To fundamentalist Sunnis and terror groups such as Islamic State, Shiites are not rivals, they are infidels. Iran's Shiite leaders push their own form of religious revivalism: When news broke of al-Nimr's execution, Iran's supreme leader, Ayatollah Ali Khamenei, said Saudi politicians would face "divine revenge."

Iran's 1979 Islamic Revolution, which created a Shiite theocracy, put the Saudi royal family in a bind. Sunni clerics wanted more power, too, and the royals, as custodians of Islam's holiest sites, used religion to protect their legitimacy. As Karen Elliott House tells it in the book "On Saudi Arabia," the Saudis spent $75 billion to promote the country's radical Wahhabi Islam around the world.
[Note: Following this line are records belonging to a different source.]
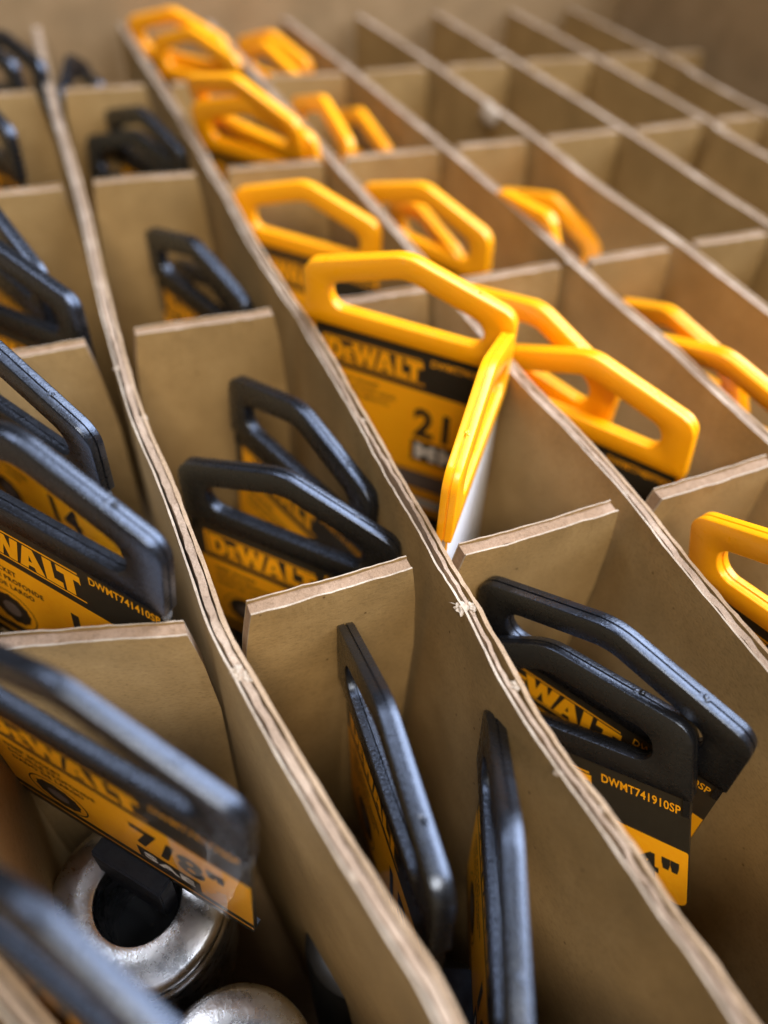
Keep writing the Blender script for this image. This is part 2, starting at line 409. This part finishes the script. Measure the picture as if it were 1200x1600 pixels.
def handle_bm(seed):
    bm = bmesh.new()
    prof = [(-TH / 2, .0065), (-TH / 2 + .002, .0030), (-TH / 2 + .0055, .0008), (-.005, 0), (-.0028, .0075), (.0028, .0075), (.005, 0),
            (TH / 2 - .0055, .0008), (TH / 2 - .002, .0030), (TH / 2, .0065)]
    ro, ri = [], []
    for z, ins in prof:
        def wob(p): return 0.0022 * noise.noise(Vector((p.x * 9, p.y * 9, seed))) if abs(z) < .01 else 0
        ro.append([bm.verts.new(((p.x - W / 2) * S, (p.y + wob(p)) * S, z * S)) for p in rounded(OUT, OR_, ins)])
        ri.append([bm.verts.new(((p.x - W / 2) * S, (p.y + wob(p)) * S, z * S)) for p in rounded(INN, IR_, -ins)])
    K = len(ro[0])
    for a, b_ in zip(ro, ro[1:]):
        for i in range(K): bm.faces.new((a[i], a[(i + 1) % K], b_[(i + 1) % K], b_[i]))
    for a, b_ in zip(ri, ri[1:]):
        for i in range(K): bm.faces.new((a[i], b_[i], b_[(i + 1) % K], a[(i + 1) % K]))
    for z_ in (0, -1):
        for i in range(K):
            q = (i + 1) % K; bm.faces.new((ro[z_][i], ri[z_][i], ri[z_][q], ro[z_][q]))
    # moulding gate blemish on the right slope
    rnd = random.Random(seed)
    t = .62; gx = W / 2 + (W / 2) * t; gy = HA + (HS - HA) * t - .002
    for k in range(4):
        ret = bmesh.ops.create_icosphere(bm, subdivisions=2, radius=.013 * S)
        ox, oy, oz = rnd.uniform(-.018, .018), rnd.uniform(-.006, .0), rnd.uniform(-.010, .010)
        for v in ret['verts']:
            v.co = Vector((v.co.x * rnd.uniform(.7, 1.2), v.co.y * .7, v.co.z)) * (1 + .3 * noise.noise(v.co * 9000)) + Vector(((gx - W / 2 + ox), gy + oy, oz)) * S
    # short tabs that grip the card's sides below the handle
    for sx in (-1, 1):
        x0 = sx * (W / 2 - .012); x1 = sx * (W / 2 - .040)
        box(bm, min(x0, x1), max(x0, x1), -.115, .010, -.017, .017)
    return bm
HM = {}
def handle_mesh(kind, seed):
    key = (kind, seed % 3)
    if key not in HM:
        o = obj('handle', handle_bm(seed % 3 + 1), M_black if kind == 'k' else M_yellow, None, True)
        HM[key] = o.data; bpy.data.objects.remove(o)
    return HM[key]

# ---- printing: letters as flat polygons
TC = {}
def glyph_mesh(text, bold):
    bold *= 1.25
    key = (text, bold)
    if key in TC: return TC[key]
    cu = bpy.data.curves.new('t', 'FONT'); cu.body = text; cu.size = 1; cu.offset = bold; cu.resolution_u = 3
    cu.space_character = 1.0 + bold * 3
    o = bpy.data.objects.new('t', cu); C.objects.link(o)
    dg = bpy.context.evaluated_depsgraph_get(); dg.update()
    me = o.evaluated_get(dg).to_mesh()
    vs = [v.co.copy() for v in me.vertices]; fs = [tuple(p.vertices) for p in me.polygons]
    bpy.data.objects.remove(o)
    x0 = min(v.x for v in vs); x1 = max(v.x for v in vs); y0 = min(v.y for v in vs); y1 = max(v.y for v in vs)
    vs = [((v.x - x0) / (x1 - x0), (v.y - y0) / (y1 - y0)) for v in vs]
    TC[key] = (vs, fs, (x1 - x0) / (y1 - y0)); return TC[key]

def logo_mesh():
    key = 'logo'
    if key in TC: return TC[key]
    G = [(0.0, .95, 1, [[(0, 0), (0, 1), (.6, 1), (.86, .84), (.95, .5), (.86, .16), (.6, 0)], [(.36, .24), (.36, .76), (.50, .76), (.58, .62), (.58, .38), (.50, .24)]]),
         (1.0, .50, .74, [[(0, 0), (0, .74), (.50, .74), (.50, .58), (.27, .58), (.27, .46), (.46, .46), (.46, .30), (.27, .30), (.27, .17), (.52, .17), (.52, 0)]]),
         (1.45, 1.5, 1, [[(0, 1), (.40, 1), (.52, .48), (.66, 1), (.94, 1), (1.05, .48), (1.16, 1), (1.50, 1), (1.24, 0), (.90, 0), (.77, .52), (.62, 0), (.28, 0)]]),
         (2.82, 1.05, 1, [[(0, 0), (.33, 1), (.74, 1), (1.08, 0), (.70, 0), (.65, .17), (.40, .17), (.35, 0)], [(.45, .37), (.60, .37), (.525, .66)]]),
         (3.96, .72, 1, [[(0, 0), (0, 1), (.38, 1), (.38, .27), (.74, .27), (.74, 0)]]),
         (4.58, .9, 1, [[(-.06, 1), (.92, 1), (.92, .62), (.84, .72), (.62, .72), (.62, 0), (.24, 0), (.24, .72), (-.06, .72)]])]
    cu = bpy.data.curves.new('g', 'CURVE'); cu.dimensions = '2D'; cu.fill_mode = 'FRONT'
    for ox, w_, h_, loops in G:
        for lp in loops:
            sp = cu.splines.new('POLY'); sp.points.add(len(lp) - 1); sp.use_cyclic_u = True
            for q, (x, y) in enumerate(lp): sp.points[q].co = (x + ox, y, 0, 1)
    o = bpy.data.objects.new('g', cu); C.objects.link(o)
    dg = bpy.context.evaluated_depsgraph_get(); dg.update()
    me = o.evaluated_get(dg).to_mesh()
    vs = [(v.co.x / 5.5, v.co.y) for v in me.vertices]; fs = [tuple(p.vertices) for p in me.polygons]
    bpy.data.objects.remove(o)
    TC[key] = (vs, fs, 5.5); return TC[key]

ZF = .0075
def put(bm, G, u0, u1, v0, v1, mi, z=.0022):
    vs, fs, _ = G
    V = [bm.verts.new(((u0 + (u1 - u0) * x - W / 2) * S, (v0 + (v1 - v0) * y) * S, (ZF + z) * S)) for x, y in vs]
    for f in fs:
        try: fc = bm.faces.new([V[i] for i in f]); fc.material_index = mi; fc.normal_update()
        except ValueError: pass
def panel(bm, pts, mi, z=.0010):
    V = [bm.verts.new(((u - W / 2) * S, v * S, (ZF + z) * S)) for u, v in pts]
    f = bm.faces.new(V); f.material_index = mi
def rect(bm, u0, u1, v0, v1, mi, z=.0010): panel(bm, [(u0, v0), (u1, v0), (u1, v1), (u0, v1)], mi, z)
def ring(bm, cu_, cv, ra, rb, mi, z=.0016, N=36, gear=0):
    vs = []
    for i in range(N):
        a = 2 * math.pi * i / N; g = 1 + gear * math.cos(a * 12)
        vs.append((bm.verts.new(((cu_ + ra * g * math.cos(a) - W / 2) * S, (cv + ra * g * math.sin(a)) * S, (ZF + z) * S)),
                   bm.verts.new(((cu_ + rb * math.cos(a) - W / 2) * S, (cv + rb * math.sin(a)) * S, (ZF + z) * S))))
    for i in range(N):
        a, b_ = vs[i], vs[(i + 1) % N]; f = bm.faces.new((a[0], b_[0], b_[1], a[1])); f.material_index = mi

def label_bm(kind, opt, seed):
    H = opt.get('H', 1.03 if kind == 'k' else 1.62)
    bm = bmesh.new(); e = .012
    loop = rounded([(e, -H), (W - e, -H), (W - e, .03), (e, .03)], [.05, .05, .005, .005], 0, 5)
    fr = [bm.verts.new(((p.x - W / 2) * S, p.y * S, ZF * S)) for p in loop]
    bk = [bm.verts.new(((p.x - W / 2) * S, p.y * S, (ZF - .018) * S)) for p in loop]
    bm.faces.new(fr).material_index = 0; bm.faces.new(bk[::-1]).material_index = 5
    for i in range(len(fr)):
        q = (i + 1) % len(fr); bm.faces.new((fr[i], bk[i], bk[q], fr[q])).material_index = 2 if kind == 'y' else 0
    # orange field
    if kind == 'k':
        if H < .9: panel(bm, [(p.x, p.y) for p in rounded([(e + .001, -H + .001), (W - e - .001, -H + .001), (W - e - .001, -.335), (e + .001, -.325)], [.05, .05, .01, .01], 0, 5)], 1, .0006)
        else:
            panel(bm, [(e + .01, -.885), (W - e - .003, -.88), (W - e - .003, -.335), (e + .01, -.325)], 1, .0006)
            rect(bm, e + .01, W - e - .004, -.965, -.940, 1, .0006)
    else:
        panel(bm, [(e + .002, -1.08), (W - e - .002, -1.08), (W - e - .002, -.345), (e + .002, -.325)], 1, .0006)
        rect(bm, e + .002, W - e - .002, -1.25, -1.095, 3, .0006)
        panel(bm, [(e + .002, -1.52), (W - e - .002, -1.52), (W - e - .002, -1.265), (e + .002, -1.265)], 1, .0006)
        rect(bm, .62, .98, -1.46, -1.34, 0, .0014); rect(bm, .66, .94, -1.43, -1.37, 2, .002)
    # logo in its ruled box
    bu0, bu1, bv0, bv1 = .09, .745 if kind == 'y' else .80, -.285, -.095
    rect(bm, bu0, bu1 - .01, bv1 - .010, bv1, 1); rect(bm, bu0, bu1 + .015, bv0, bv0 + .010, 1)
    rect(bm, bu0 - .006, bu0 + .012, bv0, bv1, 1)
    put(bm, logo_mesh(), bu0 + .022, bu1, bv0 + .020, bv1 - .018, 1)
    put(bm, glyph_mesh(opt.get('model', 'DWMT741650SP'), .014), bu1 + .050, 1.20, -.122, -.070, 1)
    # three small lines
    rw = ('IMPACT SOCKET', 'DOUILLE POUR CHOC', 'DADO DE IMPACTO')
    if kind == 'k': rw = ('DEEP SOCKET', 'DOUILLE PROFONDE', 'DADO DE LARGO')
    if H > .9:
        for k, s_ in enumerate(rw):
            G = glyph_mesh(s_, .030); h_ = .038; put(bm, G, .13, .13 + G[2] * h_ * .82, -.42 - k * .062, -.42 - k * .062 + h_, 4)
    if H > .9 and kind == 'k':
        ring(bm, .30, -.735, .150, .142, 4); ring(bm, .30, -.735, .112, .02, 0, .0016, 36, .05); ring(bm, .30, -.735, .055, .0, 3, .0022, 12)
    size = opt.get('size', '13'); unit = opt.get('unit', 'MM')
    G = glyph_mesh(size, .03)
    if H > .9:
        v0, v1 = (-.735, -.475) if kind == 'y' else (-.68, -.44)
        hw = min((v1 - v0) * G[2] * .80, .48)
        put(bm, G, .70, .70 + hw, v0, v1, 0)
        u0, v0, v1 = .69, (-.965 if kind == 'y' else -.875), (-.765 if kind == 'y' else -.735)
        Gu = glyph_mesh(unit, .04); wd = min(.42, (v1 - v0) * Gu[2] * .8 + .05)
        rect(bm, u0, u0 + wd, v0, v1, 0, .0014); put(bm, Gu, u0 + .03, u0 + wd - .03, v0 + .03, v1 - .03, 2, .0024)
    else:
        put(bm, G, .62, 1.20, -.60, -.425, 0)
    # worn white flecks along the fold
    rnd = random.Random(seed)
    for k in range(26):
        u = rnd.uniform(.03, W - .03); a = rnd.uniform(.002, .014) ; v = -.004 - rnd.uniform(0, .003)
        if kind == 'k': rect(bm, u, u + a, v - .003, v, 2, .0030)
    return bm

def lathe(prof, seg=64):
    bm = bmesh.new(); R = []
    for r_, z in prof: R.append([bm.verts.new((r_ * math.cos(2 * math.pi * i / seg) * S, z * S, r_ * math.sin(2 * math.pi * i / seg) * S)) for i in range(seg)])
    for a, b_ in zip(R, R[1:]):
        for i in range(seg): bm.faces.new((a[i], a[(i + 1) % seg], b_[(i + 1) % seg], b_[i]))
    return bm

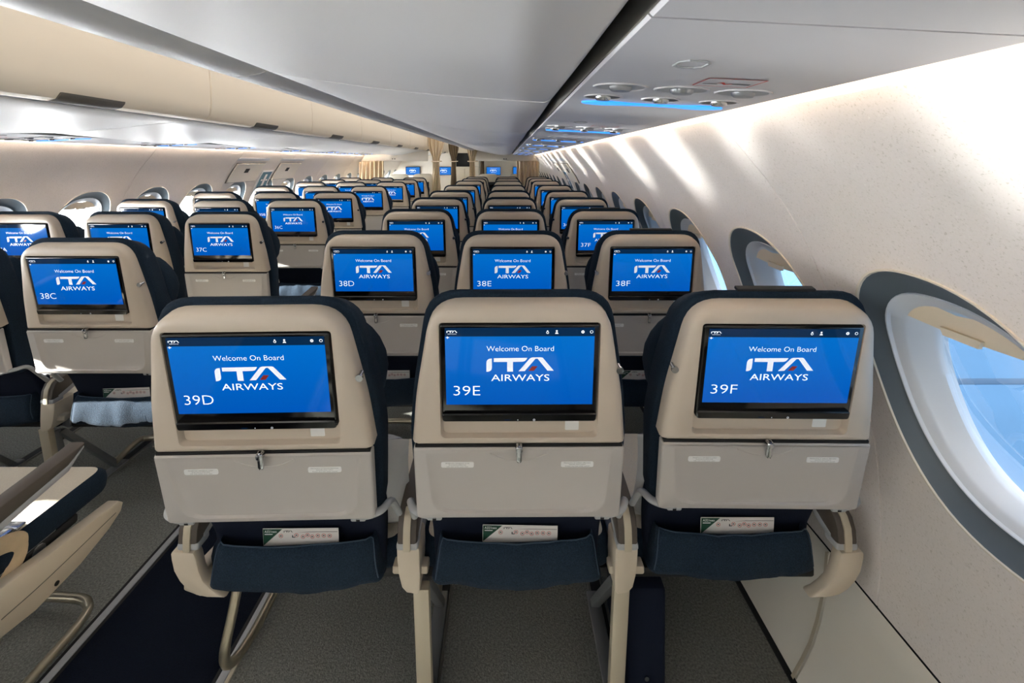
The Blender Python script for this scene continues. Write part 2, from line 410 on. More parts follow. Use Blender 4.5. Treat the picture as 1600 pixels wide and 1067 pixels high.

The consequences were profound: Al-Qaida rose from that firmament, and 15 of the 19 Sept. 11 hijackers were Saudi citizens.

Americans saw the depths of the rivalry in Iraq, after war began in 2003. When Saddam Hussein, a Sunni dictator, was ousted, violence between Shiites and Sunnis ravaged the country. The bloodletting went on for years. It's over, yet Sunni and Shiite still see themselves as competitors, not compatriots.

Hisham Melhem, a prominent Lebanese journalist, told a Washington audience after the rise of Islamic State in 2014 that however deep the Sunni-Shiite religious divide, what really drives the violence is an earthly quest for power. "Even if the poor guys who are doing the actual fighting are convinced they are fighting for religious reasons," he said in a discussion at the Stimson Center, "the actual fight is for political influence."

Might that mundane reality offer a way out of strife?

Maybe. Political enemies can negotiate. Wars can end.

Or maybe not. The divide between Shiite and Sunni Islam stands at 1,384 years and counting.